On Fri, 22 Dec 2000, Dan Sugalski wrote:
> At 02:43 PM 12/22/00 -0500, Deven T. Corzine wrote:
> >I don't know if this has been discussed before, but I'm just tossing this
> >idea on the table for discussion and consideration. (If this was already
> >discussed, please tell me what the conclusion was, if any.)
> >
> >How about implementing the Perl 6 compiler in Perl 6 itself?
>
> The bits of perl 6 that are going to be written in perl will eventually be
> bytecode compiled by perl 6. When exactly this happens is currently up in
> the air, though it's something we'll certainly need to do before releasing
> perl 6.
Is it safe to assume there will be a mechanism for "compiled" Perl programs
to be stored as executables with bytecode? (On Unix, this could use a #!

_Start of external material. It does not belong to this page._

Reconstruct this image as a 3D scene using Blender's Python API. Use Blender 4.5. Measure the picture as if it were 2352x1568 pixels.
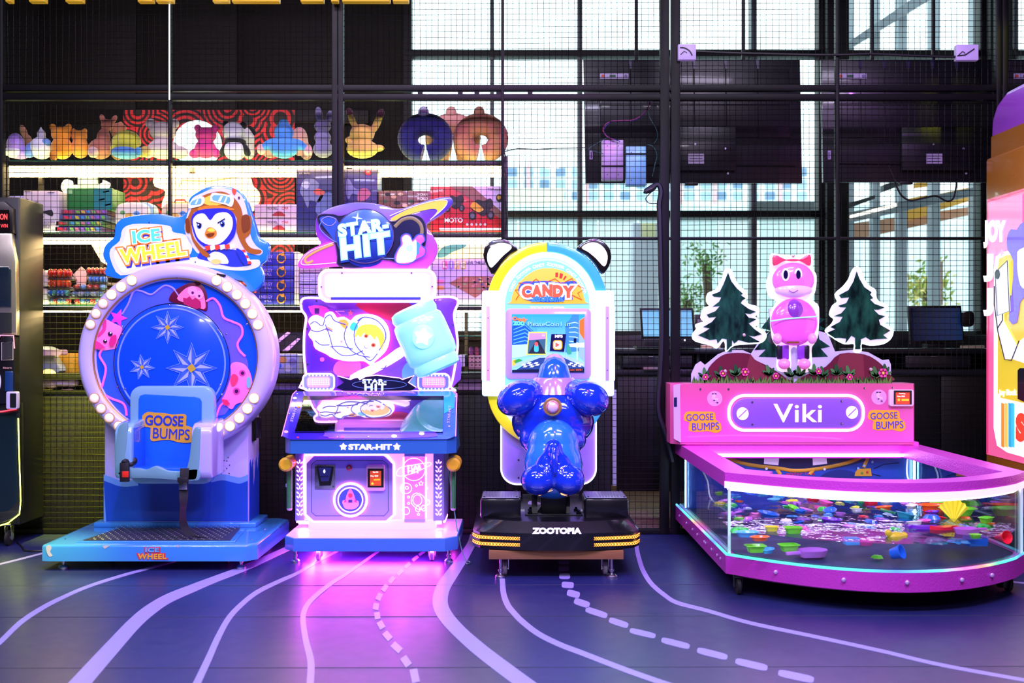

line for perl with appropriate switches... Or will it auto-recognize the
bytecode? Will it be possible to intermix bytecode with normal code a la
emacs-lisp?)
> >Note that I'm _not_ talking about the runtime environment needed to execute
> >Perl code, but the compiler code that parses the Perl source and generates
> >bytecode, syntax trees, C code, or whatever else. If we take an analogy to
> >Java, there could be a "Perl Virtual Machine" (for lack of a better term)

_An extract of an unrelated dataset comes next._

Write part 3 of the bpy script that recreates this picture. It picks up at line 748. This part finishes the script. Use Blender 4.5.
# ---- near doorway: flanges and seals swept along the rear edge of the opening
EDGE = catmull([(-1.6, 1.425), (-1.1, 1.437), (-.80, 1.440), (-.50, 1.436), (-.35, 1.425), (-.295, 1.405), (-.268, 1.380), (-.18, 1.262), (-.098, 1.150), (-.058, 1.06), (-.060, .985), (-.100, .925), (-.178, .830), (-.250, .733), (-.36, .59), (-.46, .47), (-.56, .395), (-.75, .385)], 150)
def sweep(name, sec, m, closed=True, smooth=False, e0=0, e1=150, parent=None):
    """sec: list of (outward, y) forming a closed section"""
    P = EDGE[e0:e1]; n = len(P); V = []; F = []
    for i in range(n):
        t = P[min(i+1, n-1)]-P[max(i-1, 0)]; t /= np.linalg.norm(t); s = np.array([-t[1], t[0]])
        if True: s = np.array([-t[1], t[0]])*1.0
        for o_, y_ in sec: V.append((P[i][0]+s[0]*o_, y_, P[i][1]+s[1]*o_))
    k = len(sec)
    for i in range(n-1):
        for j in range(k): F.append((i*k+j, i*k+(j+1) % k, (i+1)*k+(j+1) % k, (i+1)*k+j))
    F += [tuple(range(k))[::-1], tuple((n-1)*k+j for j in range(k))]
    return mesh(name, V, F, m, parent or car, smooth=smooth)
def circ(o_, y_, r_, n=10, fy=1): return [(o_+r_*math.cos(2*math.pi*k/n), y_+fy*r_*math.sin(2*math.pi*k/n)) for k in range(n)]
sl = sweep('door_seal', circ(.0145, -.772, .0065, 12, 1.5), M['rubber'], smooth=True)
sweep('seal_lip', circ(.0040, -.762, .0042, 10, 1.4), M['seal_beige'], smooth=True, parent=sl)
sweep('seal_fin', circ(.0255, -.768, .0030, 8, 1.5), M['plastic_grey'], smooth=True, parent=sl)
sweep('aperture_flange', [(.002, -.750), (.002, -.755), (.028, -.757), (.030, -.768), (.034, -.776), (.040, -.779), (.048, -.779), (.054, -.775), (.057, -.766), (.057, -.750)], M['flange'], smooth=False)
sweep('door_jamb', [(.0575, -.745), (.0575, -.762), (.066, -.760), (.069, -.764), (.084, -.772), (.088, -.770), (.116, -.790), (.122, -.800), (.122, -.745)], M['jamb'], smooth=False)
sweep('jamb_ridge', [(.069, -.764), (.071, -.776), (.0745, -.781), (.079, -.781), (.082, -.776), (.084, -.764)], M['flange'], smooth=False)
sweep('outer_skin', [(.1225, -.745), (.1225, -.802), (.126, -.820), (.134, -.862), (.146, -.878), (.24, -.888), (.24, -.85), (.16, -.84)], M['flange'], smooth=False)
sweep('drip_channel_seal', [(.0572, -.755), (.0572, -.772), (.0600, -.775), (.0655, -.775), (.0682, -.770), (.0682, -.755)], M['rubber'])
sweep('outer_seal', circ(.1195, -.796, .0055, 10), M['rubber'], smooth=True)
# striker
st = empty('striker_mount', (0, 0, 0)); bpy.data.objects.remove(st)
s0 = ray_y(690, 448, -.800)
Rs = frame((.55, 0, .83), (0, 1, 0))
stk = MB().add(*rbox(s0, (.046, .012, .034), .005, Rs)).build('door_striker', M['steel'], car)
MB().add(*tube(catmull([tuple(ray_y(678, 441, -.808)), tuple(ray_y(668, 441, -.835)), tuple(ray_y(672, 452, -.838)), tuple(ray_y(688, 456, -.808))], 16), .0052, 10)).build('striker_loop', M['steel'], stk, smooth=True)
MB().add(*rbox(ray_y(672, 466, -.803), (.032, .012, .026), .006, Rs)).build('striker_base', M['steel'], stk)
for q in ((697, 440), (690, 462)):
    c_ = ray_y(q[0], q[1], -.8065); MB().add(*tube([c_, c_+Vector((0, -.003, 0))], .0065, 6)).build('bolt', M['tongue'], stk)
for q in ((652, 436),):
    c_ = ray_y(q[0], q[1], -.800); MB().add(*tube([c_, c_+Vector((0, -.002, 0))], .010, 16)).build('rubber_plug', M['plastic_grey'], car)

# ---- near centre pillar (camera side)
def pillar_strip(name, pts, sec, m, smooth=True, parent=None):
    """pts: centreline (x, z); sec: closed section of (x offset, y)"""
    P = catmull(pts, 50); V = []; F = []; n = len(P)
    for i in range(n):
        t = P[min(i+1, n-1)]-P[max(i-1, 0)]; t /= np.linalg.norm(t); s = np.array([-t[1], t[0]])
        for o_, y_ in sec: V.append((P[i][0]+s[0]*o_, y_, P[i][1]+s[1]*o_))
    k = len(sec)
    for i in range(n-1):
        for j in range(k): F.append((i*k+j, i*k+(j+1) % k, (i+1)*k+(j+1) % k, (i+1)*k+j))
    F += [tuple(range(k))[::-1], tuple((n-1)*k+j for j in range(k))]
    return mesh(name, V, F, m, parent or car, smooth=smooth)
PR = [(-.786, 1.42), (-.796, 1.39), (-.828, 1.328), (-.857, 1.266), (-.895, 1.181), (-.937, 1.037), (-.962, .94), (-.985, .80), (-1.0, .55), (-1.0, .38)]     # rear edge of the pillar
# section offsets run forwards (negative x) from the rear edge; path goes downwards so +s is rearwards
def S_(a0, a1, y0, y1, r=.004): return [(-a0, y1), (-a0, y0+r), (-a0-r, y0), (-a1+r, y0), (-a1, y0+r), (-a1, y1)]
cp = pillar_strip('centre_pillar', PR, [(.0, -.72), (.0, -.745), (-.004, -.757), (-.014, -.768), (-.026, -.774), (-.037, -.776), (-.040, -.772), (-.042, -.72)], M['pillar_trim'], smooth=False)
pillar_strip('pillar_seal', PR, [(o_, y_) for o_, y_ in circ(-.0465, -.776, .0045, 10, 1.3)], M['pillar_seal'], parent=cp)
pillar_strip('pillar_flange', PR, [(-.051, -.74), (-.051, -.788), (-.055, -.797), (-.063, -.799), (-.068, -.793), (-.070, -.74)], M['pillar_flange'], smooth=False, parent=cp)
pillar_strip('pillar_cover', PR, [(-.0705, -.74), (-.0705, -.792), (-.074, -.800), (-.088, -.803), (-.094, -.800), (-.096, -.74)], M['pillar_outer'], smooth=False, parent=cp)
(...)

> >providing the runtime environment -- the "PVM" would be written in portable
> >C code, but the Perl compiler could be in Perl.
>
> Well, some of it certainly will, and one of the goals is to be able to
> extend those bits of perl that were either unextendable or doable in C only
> with both perl and C.
>
> Speed of the executable is definitely an issue, as is speed in writing.

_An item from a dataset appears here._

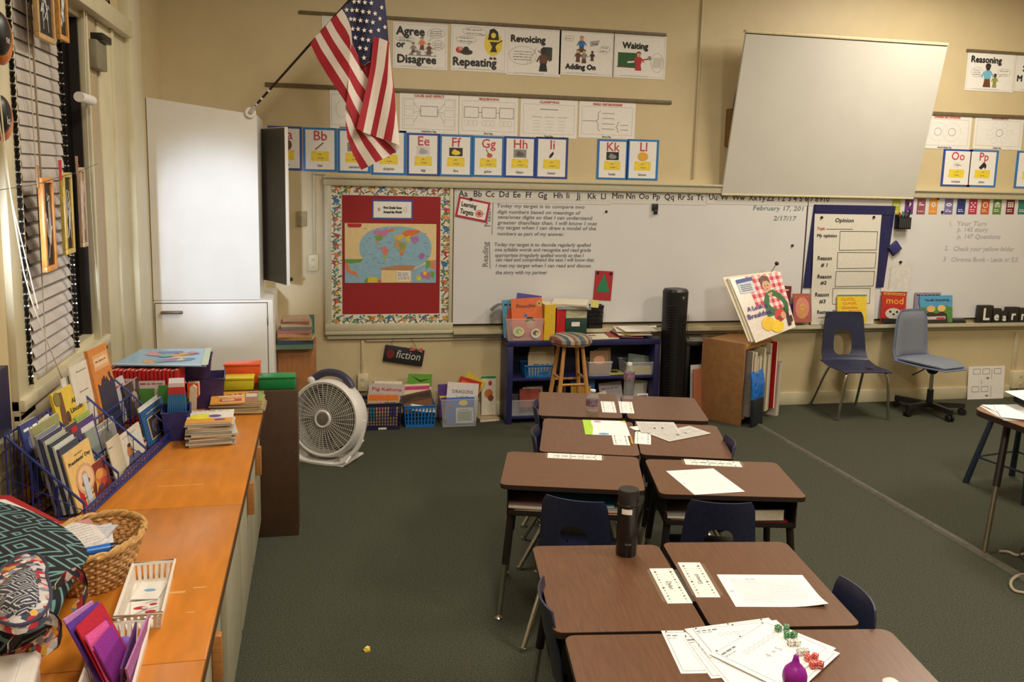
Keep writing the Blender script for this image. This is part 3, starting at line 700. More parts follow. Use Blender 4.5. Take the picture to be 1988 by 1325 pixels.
def board(xa, xb, label):
    X = T('whiteboard', label, 'whiteboard', L(xa, YB, 0.74)); w = xb-xa
    b = B(); b.box(0, w, -0.014, 0, 0, 1.045, WB); b.part('surface', X)
    b = B(); b.box(0, w, -0.020, 0, -0.012, 0.0, BLACKMT); b.box(-0.001, 0.006, -0.018, 0, 0, 1.045, mat('board_seam', (96, 90, 80), 0.4, 0.4)); b.part('edge_strip', X)
    return X
wb1 = board(0.995, 3.955, 'long whiteboard with handwritten learning targets')
wb2 = board(3.96, 6.95, 'whiteboard behind the opinion chart and the subject cards')
# handwriting on the boards
PEN = mat('marker_grey', (128, 124, 124), 0.6); PEN2 = mat('marker_soft', (150, 146, 146), 0.6)
def wtext(b, x0, x1, y, t, m, hpx, bold=0.0012, shear=0.12):
    a = onY(x0, y, YB-0.015); c = onY(x1, y, YB-0.015); d = onY(x0, y-hpx, YB-0.015)
    b.text(t, a.x, a.z, (d.z-a.z)/0.72, m, 1, 'l', fit=c.x-a.x, shear=shear, bold=bold)
def handwriting(rows, parent, name, m, hpx=8.5, extra=None):
    iv = Matrix.Translation(parent.location).inverted() @ FR((0, YB-0.0145, 0), (1, 0, 0), (0, 0, 1))
    for x0, x1, y, t in rows: b = B(iv); wtext(b, x0, x1, y, t, m, hpx); b.part(name, parent, smooth=0)
    if extra: extra(iv, parent)
rows = [(964, 1135, 402.5, 'Today my target is to compare two'), (965, 1127, 414.5, 'digit numbers based on meanings of'), (966, 1150, 424.6, 'tens/ones digits so that I can understand'), (966, 1159, 435.4, 'greater than/less than. I will know I met'), (965, 1157, 445, 'my target when I can draw a model of the'), (965, 1095, 457, 'numbers as part of my answer.'),
        (959, 1147, 478, 'Today my target is to decode regularly spelled'), (960, 1147, 488, 'one syllable words and recognize and read grade'), (961, 1133, 498.8, 'appropriate irregularly spelled words so that I'), (962, 1153, 507.5, 'can read and comprehend the text I will know that'), (962, 1147, 519, 'I met my target when I can read and discuss'), (962, 1062, 532.5, 'the story with my partner')]
def ex1(iv, parent):
    for (xa, ya, xb, yb) in ((957.5, 391, 955, 456), (950.5, 474, 951.5, 522)):
        b = B(iv); p, q = onY(xa, ya, YB-0.015), onY(xb, yb, YB-0.015); b.line([(p.x, p.z), (q.x, q.z)], 0.006, PEN); b.part('drawn_line', parent)
    for t, xx, yy, sz in (('Math', 952, 441, 0.07), ('Reading', 947, 519, 0.062)):
        b = B(iv); p = onY(xx, yy, YB-0.015); b.text(t, p.x, p.z, sz, PEN, 1, 'l', rot=PI/2, bold=0.0012); b.part('handwriting', parent, smooth=0)
handwriting(rows, wb1, 'handwriting', PEN, 7.0, ex1)
handwriting([(1461, 1560, 408, 'February 17, 201'), (1501, 1546, 428, '2/17/17')], wb1, 'handwriting', mat('marker_teal', (120, 134, 132), 0.6), 9)
handwriting([(1842, 1848, 438, '1.'), (1857, 1915, 438, 'Your Turn'), (1858, 1918, 449.5, 'p. 145 story'), (1858, 1942, 463, 'p. 147 Questions'), (1834, 1840, 486, '2.'), (1850, 1969, 487, 'Check your yellow folder'), (1830, 1836, 507, '3'), (1846, 1977, 508, 'Chrome Book - Lexia or S.S.')], wb2, 'handwriting', mat('marker_pale', (180, 179, 184), 0.6), 9)

# alphabet strip along the top of the boards
def strip(x0, x1, items, label, n):
    a = onY(x0, 366, YB-0.016); c = onY(x1, 392, YB-0.016); z1 = 1.782; z0 = 1.679+.010*n; bz = .044-.004*n; w = c.x-a.x
    X = T('alphabet_strip', label, 'alphabet strip', FR((a.x, YB-0.0165, z0), (1, 0, 0), (0, 0, 1)), 'alphabet strips along the top of the whiteboards')
    b = B(); b.box(0, w, 0, z1-z0, -0.0015, 0, mat('strip_paper', (212, 208, 202), 0.5, var=0.02)); b.line([(0, 0.085), (w, 0.085)], 0.0012, FAINT); b.line([(0, 0.03), (w, 0.03)], 0.0012, FAINT); b.part('strip_sheet', X)
    for t, px_ in items:
        b = B(); p = onY(px_, 380, YB-0.0165); b.text(t, p.x-a.x, bz, 0.064, INK, 2, 'c', bold=0.0008); b.part('letter_pair', X)
strip(886, 1186, [('Aa', 899), ('Bb', 927), ('Cc', 951), ('Dd', 978), ('Ee', 1003), ('Ff', 1026), ('Gg', 1053), ('Hh', 1083), ('Ii', 1102), ('Jj', 1123), ('Kk', 1149), ('Ll', 1171)], 'white alphabet strip lettered Aa to Ll along the whiteboard top', 0)
strip(1187, 1372, [('Mm', 1199), ('Nn', 1224), ('Oo', 1250), ('Pp', 1274), ('Qq', 1299), ('Rr', 1323), ('Ss', 1340), ('Tt', 1359)], 'white alphabet strip lettered Mm to Tt along the whiteboard top', 1)
strip(1373, 1612, [('Uu', 1384), ('Vv', 1406), ('Ww', 1434), ('Xx', 1462), ('Yy', 1479), ('Zz', 1496), ('1', 1511), ('2', 1521), ('3', 1533), ('4', 1544), ('5', 1555), ('6', 1566), ('7', 1576), ('8', 1586), ('9', 1594), ('10', 1604)], 'white strip with Uu to Zz and numbers under the tilted screen', 2)

# bulletin board
BRD = mat('bulletin_red', (150, 26, 30), 0.7, var=0.05, scale=80)
p = onY(663.5, 378.6, YB-0.02); q = onY(853, 609, YB-0.02); o_ = onY(642, 357, YB-0.02); r_ = onY(875, 630, YB-0.02)
X = T('bulletin_board', 'red bulletin board with a bird and branch border', 'bulletin board', FR((o_.x, YB-0.02, r_.z), (1, 0, 0), (0, 0, 1)))
bw, bh = r_.x-o_.x, o_.z-r_.z; ix0, ix1, iy0, iy1 = p.x-o_.x, q.x-o_.x, q.z-r_.z, p.z-r_.z
b = B(); b.box(-0.01, bw+0.01, -0.01, bh+0.01, -0.018, -0.002, BRD); b.rect(ix0-0.01, iy0-0.01, ix1+0.01, iy1+0.01, BRD, -2); b.part('backing', X)
b = B(); BP = mat('border_paper', (226, 216, 198), 0.5, var=0.02)
for (x0, y0, x1, y1) in ((0, iy1, bw, bh), (0, 0, bw, iy0), (0, iy0, ix0, iy1), (ix1, iy0, bw, iy1)): b.rect(x0, y0, x1, y1, BP, 1)
rr = random.Random(5); BIRDS = [REDP, ORGP, BLUP, C(196, 120, 84), C(214, 150, 70), TEAL, C(170, 60, 60)]; LEAVES = [GRNP, C(126, 150, 96), C(70, 120, 110), C(110, 140, 150)]; TWIG = mat('twig_print', (98, 64, 48), 0.6)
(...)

> While I expect perl 6 to be faster than perl 5, it'll still be slower than
> C for a number of things. What we'll likely see is the less intensive bits
> (the parser, say) written mostly in perl, with the rest (bytecode compiler,
> optimizer, and runtime) in C to start. More of that'll be perl as time goes
> on, not with perl replacing C but with the new bits written in perl because
> it's faster to do so. (And probably rewritten in C as they turn out to be
> bottlenecks)
Why not go the other direction? Why not write everything in Perl first by
preference (maybe even the runtime part) and reimplement parts in C only as
necessary for performance reasons? It could get working code sooner, avoid
unnecessary C coding where Perl is "fast enough" (perhaps unexpectedly),
and provide a reference implementation as a guide for the C implementation.
(Hey, even the regex engine doesn't necessarily need to be entirely in C;
maybe the compiler half would work well enough in Perl?)
Except for obvious performance-critical bottleneck areas, what advantages
are there to implementing anything else first in C?